Thursday, March 10, 2011

not the happiest place on earth

when i was a kid we took a family vacation to california for spring break one year. after driving down in the family oldsmobile, staying in the cheapest, shittiest motels all the way there, visiting every stupid marine corps site of former glory that my mothers husband felt the need to drag us to, one terrifying day south of the border in tijuana where i was SURE we were going to be stabbed to death, we finally got to visit disneyland- my first time EVER. the ONE good thing about the trip. i was so excited to have one good thing happen that i was almost able to ignore my horrible early 90’s home made shorts, badly damaged permed frizzball hair and blue plastic framed glasses. almost. we show up, i’m all excited, then we found out that every. single. section. was closed for repairs. apparently, the big spring break rush had been a week or so before and this was their chance to close things down for repairs and maintenance. what a fucking waste of time. i remember nothing about the park. i think we walked around for a while. i KNOW we didn’t go to any of the shops or places (my mum was way too cheap for that). i just have a picture of us all standing at the front gate and that’s it.

so. you know. i get disappointment. i get showing up to the park to find out the main attraction isn’t available.

that said: GUYS: YOU ARE FUCKING IDIOTS.

tuesday night the new guy and i were supposed to go out. he ended up not being able to make it (see the previous blog about how i just don’t understand all his responsibilities...this was another instance of that). he said he felt bad and would make it up to me the next night. well, the whole day goes by and i haven’t heard from him, so i texted him early in the evening to see what the plan was. he said to let him know when the spawns went to bed. works for me. so after the spawns are both down for the count i pop him a text to let him know the coast is clear, and, by the way, mother nature stopped by for a visit but it would be great to hang out and watch a movie. yeah. i spent the night on the couch reading. alone.

NOW. i get that mother nature is a huge freak out thing for many guys. (it’s not exactly the happiest event for us either guys.) YES. I’M TALKING ABOUT MY MENSTRUAL CYCLE. uncomfortable yet? set down the offerings of caffeine and midol and back away slowly.

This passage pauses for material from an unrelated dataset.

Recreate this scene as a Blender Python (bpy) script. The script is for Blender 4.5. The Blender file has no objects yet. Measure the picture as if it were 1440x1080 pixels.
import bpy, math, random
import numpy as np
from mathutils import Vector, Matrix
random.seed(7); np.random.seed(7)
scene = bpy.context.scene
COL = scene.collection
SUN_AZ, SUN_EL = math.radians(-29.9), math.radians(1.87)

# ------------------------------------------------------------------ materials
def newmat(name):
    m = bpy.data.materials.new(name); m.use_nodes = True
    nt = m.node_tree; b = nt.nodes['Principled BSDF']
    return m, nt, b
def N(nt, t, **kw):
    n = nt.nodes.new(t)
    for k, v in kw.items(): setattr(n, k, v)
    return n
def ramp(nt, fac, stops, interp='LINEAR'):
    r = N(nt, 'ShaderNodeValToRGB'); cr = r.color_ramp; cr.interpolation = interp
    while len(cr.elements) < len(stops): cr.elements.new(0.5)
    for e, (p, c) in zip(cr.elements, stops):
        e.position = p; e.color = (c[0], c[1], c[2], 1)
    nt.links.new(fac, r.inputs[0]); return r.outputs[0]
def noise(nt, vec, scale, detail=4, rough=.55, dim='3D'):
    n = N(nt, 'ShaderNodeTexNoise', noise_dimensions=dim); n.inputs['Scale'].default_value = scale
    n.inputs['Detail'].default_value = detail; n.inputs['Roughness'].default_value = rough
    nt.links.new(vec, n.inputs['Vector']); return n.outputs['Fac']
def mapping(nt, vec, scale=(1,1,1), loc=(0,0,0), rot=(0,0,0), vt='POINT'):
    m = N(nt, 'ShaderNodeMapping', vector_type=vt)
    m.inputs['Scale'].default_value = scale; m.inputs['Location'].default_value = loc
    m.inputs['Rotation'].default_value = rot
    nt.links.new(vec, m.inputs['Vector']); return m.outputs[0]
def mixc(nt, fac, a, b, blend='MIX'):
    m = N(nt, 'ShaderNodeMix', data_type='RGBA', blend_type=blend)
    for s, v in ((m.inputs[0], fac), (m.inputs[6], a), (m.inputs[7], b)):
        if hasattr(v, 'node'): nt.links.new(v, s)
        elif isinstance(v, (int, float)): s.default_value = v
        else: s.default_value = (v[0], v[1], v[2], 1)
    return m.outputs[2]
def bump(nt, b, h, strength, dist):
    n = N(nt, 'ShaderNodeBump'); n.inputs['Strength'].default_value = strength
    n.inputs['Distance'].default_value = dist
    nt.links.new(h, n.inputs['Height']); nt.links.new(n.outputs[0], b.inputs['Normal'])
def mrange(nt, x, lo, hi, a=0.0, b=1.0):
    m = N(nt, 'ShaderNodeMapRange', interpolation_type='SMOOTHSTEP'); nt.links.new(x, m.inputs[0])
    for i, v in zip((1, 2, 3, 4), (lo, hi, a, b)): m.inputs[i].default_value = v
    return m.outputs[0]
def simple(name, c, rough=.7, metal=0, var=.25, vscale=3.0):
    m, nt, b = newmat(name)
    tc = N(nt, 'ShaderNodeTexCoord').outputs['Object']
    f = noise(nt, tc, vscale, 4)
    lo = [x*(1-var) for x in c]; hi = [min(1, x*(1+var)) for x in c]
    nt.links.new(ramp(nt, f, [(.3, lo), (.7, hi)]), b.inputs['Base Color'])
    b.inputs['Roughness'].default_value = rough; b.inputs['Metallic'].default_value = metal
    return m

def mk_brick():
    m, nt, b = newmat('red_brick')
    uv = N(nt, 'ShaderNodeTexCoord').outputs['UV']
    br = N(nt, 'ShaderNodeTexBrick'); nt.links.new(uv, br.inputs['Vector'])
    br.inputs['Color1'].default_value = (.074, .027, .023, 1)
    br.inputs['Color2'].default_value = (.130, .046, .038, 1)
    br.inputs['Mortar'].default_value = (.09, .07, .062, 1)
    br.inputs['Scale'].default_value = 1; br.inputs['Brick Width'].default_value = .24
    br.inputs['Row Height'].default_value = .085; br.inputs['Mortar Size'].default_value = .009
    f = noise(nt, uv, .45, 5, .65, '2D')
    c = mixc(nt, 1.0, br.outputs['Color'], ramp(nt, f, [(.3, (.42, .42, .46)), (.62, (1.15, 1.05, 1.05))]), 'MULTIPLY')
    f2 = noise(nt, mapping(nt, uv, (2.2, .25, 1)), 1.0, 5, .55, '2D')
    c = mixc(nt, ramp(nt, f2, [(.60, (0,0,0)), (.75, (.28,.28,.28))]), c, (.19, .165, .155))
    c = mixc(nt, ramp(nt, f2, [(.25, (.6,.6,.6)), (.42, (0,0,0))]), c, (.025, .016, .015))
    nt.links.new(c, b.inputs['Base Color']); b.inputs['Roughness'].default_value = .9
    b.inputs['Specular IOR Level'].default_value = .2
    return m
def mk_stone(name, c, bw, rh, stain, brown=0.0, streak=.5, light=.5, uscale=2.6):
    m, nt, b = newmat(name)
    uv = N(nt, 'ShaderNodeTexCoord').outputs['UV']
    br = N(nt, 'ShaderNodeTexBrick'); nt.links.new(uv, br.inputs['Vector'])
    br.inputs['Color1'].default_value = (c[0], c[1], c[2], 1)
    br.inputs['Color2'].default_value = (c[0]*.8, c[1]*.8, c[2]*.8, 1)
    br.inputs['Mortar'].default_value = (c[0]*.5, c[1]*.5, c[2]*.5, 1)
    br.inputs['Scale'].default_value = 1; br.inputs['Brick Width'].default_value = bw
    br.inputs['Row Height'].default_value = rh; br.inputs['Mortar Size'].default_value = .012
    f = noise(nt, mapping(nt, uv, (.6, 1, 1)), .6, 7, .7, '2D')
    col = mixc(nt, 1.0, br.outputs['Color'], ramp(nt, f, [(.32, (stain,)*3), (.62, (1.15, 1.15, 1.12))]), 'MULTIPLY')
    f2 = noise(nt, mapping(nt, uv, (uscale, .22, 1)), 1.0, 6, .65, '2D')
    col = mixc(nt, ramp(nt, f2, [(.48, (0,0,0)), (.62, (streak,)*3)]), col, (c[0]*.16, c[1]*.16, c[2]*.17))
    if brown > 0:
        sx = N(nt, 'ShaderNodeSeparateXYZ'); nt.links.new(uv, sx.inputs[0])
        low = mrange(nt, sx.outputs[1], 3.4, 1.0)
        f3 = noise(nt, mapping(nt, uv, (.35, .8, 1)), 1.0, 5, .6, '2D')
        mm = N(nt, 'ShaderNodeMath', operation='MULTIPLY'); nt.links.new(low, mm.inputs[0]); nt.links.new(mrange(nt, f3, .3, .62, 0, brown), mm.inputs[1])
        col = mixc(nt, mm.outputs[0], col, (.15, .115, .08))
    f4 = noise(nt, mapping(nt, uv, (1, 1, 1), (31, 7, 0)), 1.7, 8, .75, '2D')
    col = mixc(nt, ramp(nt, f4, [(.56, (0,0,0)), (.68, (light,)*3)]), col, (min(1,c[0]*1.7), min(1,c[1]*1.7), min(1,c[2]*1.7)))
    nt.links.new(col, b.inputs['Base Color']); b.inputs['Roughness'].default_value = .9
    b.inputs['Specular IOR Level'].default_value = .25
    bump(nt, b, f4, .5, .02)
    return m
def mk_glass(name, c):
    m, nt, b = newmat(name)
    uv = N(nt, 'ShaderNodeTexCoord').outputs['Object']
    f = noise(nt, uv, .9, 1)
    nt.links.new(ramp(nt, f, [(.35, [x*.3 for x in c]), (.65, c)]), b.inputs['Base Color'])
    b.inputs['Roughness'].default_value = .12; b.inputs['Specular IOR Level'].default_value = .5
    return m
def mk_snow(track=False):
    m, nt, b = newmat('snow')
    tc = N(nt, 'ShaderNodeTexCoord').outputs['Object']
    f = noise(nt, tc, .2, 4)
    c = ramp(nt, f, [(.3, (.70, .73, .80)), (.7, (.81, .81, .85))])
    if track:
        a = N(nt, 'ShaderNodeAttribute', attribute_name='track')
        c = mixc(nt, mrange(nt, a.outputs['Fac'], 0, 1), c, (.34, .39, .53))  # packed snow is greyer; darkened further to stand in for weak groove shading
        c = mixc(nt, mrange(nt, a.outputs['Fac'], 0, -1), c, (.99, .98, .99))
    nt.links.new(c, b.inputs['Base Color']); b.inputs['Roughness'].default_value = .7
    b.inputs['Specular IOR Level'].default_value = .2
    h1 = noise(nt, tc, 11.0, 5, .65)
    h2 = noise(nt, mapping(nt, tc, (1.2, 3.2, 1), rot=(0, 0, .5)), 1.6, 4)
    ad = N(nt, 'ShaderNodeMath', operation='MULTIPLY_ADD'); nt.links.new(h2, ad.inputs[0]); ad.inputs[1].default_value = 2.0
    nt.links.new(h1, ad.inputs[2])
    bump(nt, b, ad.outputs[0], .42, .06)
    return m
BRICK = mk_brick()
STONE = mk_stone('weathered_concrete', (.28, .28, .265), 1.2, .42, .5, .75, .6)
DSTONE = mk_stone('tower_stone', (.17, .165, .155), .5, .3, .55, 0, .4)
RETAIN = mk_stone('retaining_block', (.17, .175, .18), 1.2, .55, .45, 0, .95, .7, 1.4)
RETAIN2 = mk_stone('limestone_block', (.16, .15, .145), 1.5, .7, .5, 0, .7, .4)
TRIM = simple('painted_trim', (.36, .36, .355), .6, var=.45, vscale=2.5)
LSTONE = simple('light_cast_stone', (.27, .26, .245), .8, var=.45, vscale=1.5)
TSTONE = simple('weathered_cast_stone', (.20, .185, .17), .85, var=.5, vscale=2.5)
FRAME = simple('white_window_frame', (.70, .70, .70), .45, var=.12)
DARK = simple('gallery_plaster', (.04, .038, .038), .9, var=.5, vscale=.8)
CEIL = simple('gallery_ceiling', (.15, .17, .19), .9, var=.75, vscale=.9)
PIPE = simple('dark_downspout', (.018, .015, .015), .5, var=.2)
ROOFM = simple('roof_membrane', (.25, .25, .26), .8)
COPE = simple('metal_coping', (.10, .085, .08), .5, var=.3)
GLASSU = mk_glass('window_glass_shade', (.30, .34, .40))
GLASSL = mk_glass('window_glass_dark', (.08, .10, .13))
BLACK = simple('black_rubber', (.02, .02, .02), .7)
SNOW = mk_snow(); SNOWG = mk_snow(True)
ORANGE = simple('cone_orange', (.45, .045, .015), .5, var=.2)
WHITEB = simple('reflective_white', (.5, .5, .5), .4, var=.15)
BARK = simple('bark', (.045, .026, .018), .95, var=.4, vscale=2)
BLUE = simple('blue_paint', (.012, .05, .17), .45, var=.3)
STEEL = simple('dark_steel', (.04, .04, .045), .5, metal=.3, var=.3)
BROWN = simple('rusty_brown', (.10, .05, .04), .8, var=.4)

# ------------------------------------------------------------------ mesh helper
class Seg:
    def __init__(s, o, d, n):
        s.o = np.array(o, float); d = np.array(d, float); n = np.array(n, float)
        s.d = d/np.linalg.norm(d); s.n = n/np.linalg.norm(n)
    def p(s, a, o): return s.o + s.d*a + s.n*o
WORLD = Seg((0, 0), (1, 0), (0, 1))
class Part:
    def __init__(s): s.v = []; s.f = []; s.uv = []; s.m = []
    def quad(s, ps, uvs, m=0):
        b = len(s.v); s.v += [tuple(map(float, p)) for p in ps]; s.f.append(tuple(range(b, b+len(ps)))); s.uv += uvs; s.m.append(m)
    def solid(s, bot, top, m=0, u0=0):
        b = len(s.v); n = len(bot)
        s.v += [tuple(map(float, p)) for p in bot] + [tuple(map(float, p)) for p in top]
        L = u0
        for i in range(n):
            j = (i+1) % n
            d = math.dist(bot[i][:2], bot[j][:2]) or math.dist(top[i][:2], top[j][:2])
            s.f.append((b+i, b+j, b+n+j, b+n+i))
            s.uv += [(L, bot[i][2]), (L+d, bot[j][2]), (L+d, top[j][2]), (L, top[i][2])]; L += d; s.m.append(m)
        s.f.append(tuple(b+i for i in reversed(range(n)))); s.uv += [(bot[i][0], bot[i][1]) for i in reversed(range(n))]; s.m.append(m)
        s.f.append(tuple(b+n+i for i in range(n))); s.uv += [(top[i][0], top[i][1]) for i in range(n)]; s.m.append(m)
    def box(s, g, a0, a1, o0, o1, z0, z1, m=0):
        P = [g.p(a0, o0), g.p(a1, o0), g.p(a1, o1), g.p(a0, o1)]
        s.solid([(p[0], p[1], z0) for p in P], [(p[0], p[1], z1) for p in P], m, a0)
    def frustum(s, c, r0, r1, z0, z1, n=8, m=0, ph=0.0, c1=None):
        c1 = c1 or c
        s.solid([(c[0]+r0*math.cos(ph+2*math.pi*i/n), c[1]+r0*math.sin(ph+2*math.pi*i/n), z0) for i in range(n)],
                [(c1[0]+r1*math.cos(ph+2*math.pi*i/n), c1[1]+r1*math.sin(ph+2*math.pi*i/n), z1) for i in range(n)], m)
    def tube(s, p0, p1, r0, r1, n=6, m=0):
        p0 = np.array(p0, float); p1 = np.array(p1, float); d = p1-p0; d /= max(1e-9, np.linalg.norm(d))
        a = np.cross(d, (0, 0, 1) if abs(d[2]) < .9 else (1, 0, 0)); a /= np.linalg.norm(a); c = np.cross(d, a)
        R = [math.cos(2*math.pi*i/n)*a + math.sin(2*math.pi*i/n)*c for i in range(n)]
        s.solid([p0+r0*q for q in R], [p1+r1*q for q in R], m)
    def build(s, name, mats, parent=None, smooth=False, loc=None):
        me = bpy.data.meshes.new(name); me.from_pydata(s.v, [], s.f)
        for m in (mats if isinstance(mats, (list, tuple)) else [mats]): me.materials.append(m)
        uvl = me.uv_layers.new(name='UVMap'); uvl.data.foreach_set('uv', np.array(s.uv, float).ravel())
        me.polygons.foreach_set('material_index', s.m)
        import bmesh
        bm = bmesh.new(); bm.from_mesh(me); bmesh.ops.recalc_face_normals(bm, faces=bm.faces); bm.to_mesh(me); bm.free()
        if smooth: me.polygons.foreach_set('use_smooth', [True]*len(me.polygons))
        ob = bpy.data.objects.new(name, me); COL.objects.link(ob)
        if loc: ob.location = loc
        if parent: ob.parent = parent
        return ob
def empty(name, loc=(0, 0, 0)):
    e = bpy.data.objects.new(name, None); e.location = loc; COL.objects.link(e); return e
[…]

one friend even asked me what the hell i was thinking telling the new guy about it outright. here’s what i was thinking: I KNOW WHAT IT’S LIKE TO SHOW UP AND FIND OUT ALL THE RIDES ARE CLOSED. i’ve had guys get PISSED that they found out after the fact that the main attraction wasn’t available. i would rather be up front and say hey, the rides are closed, but you can still come hang out, see the sights, and who knows, maybe the management will open up a ride that’s generally not open to the public. you never know when an unexpected bonus like that might become available. that’s much better than showing up all excited to have your hopes and dreams dashed once you’ve already paid the fee to get in and spend the time disappointed and not able to even check about other options.

note to guys: just because aunt flo is in town does not mean that sexy time completely goes on hiatus. there are PLENTY of other things to do where you can avoid that whole section of the park (or not, depending on your opinion of things). second note to guys: YES, pms means that hormones are all over the charts. guess what? HORNY IS CONTROLLED BY HORMONES. and when hormones are boosted off the charts by pms...well...if you can’t figure out how that all works then maybe you should be allowed into the park anyway.

i’m not a bashful person (most of the time anyway). i have no problem being up front and honest about things. i am NOT the type to try to trick people or test them, ESPECIALLY when it comes to things like this. i’ve learned the hard way by accident and would rather not repeat the experience. i guess if a guy can’t handle me being up front and honest for one, and two: decides he would rather blow me off (read: no response at all) than roll the dice whether it really means a night of just hanging out or it ends up being a bonus night where the management is feeling generous, then you know what? i really could care less if he ever gets to visit the park again.

i’m going to go consume copious amounts of caffeine and midol now. call me when men learn how to grow a pair.